The district reported to Albany that 90 percent of students who entered grade nine in the 2014-15 school year earned five or more credits in 2016-17. But state officials who examined student transcripts found only 57 percent of those students earned at least five credits that year (a credit being the equivalent of a full-year course). The information is critical because it shows whether students are making satisfactory progress toward graduation. For students entering in 2015-16, Hempstead reported 78 percent; the transcripts showed 54 percent.

The discrepancies are troubling. At best, the district’s procedures are so shoddy that data from student transcripts cannot be accurately compiled and transferred to a report to state officials. At worst, the data were manipulated. The state did not try to determine which scenario was true or whether credits on transcripts were properly given.

But there is ample reason to worry about manipulation.
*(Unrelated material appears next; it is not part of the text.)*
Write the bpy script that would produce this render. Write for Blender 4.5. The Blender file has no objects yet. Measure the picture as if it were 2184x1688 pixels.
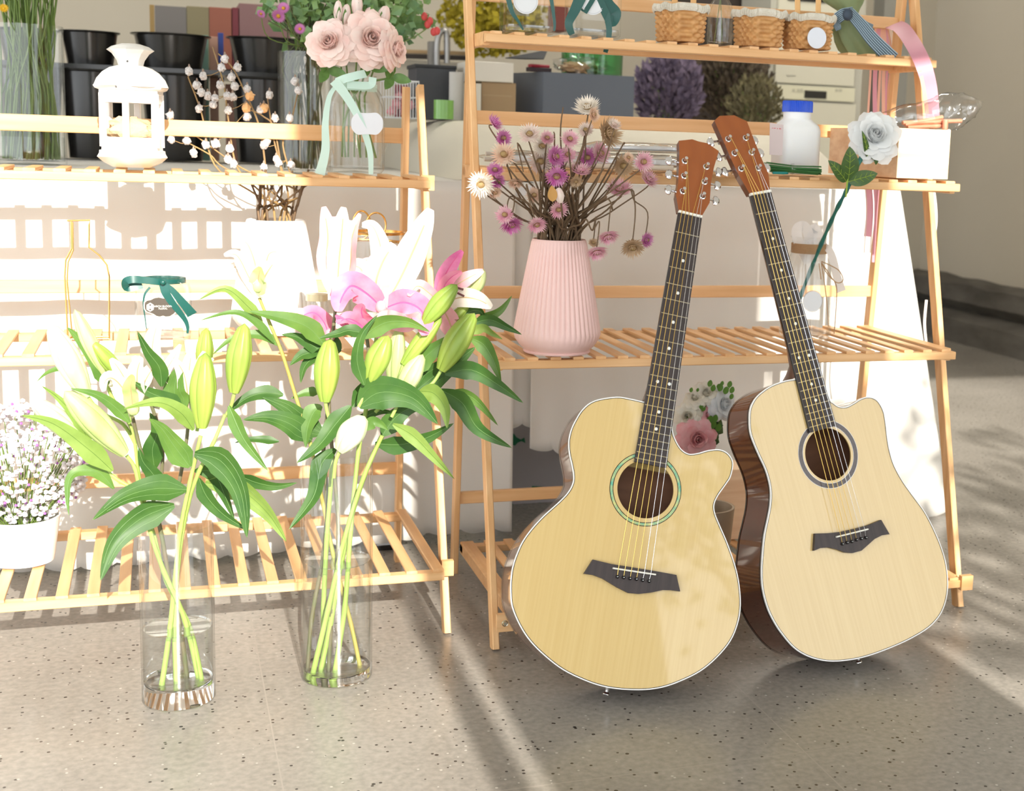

In 2013, the district was found to be systematically changing some students’ failing grades by rounding up final course grades of 63 and 64 to a passing score of 65. A 2014 audit for the Board of Regents found that the district had no grade-changing policies, that most grade changes for the students audited had no documentary support, and that many students with grade changes had enough absences that their ability to earn a passing score was suspect.

Compounding all this, the district’s board of education includes one member, Randy Stith, who is accused in an indictment of forging a letter of recommendation to get a job with the Hempstead Village police department. Stith is in no position to help oversee what the State Education Commissioner MaryEllen Elia has demanded: that the district improve its data-collection systems to restore confidence in its numbers.

Elia now awaits data from the current school year to decide whether Hempstead High School requires an outside manager, appointed by Elia or by the district with Elia’s approval, who would have full managerial and operational control of the high school. This time, state-appointed adviser Jack Bierwirth is on the scene. Elia hopes, as do we, that he makes a difference. As Hempstead sadly keeps proving, it needs all the help it can get to make the grade.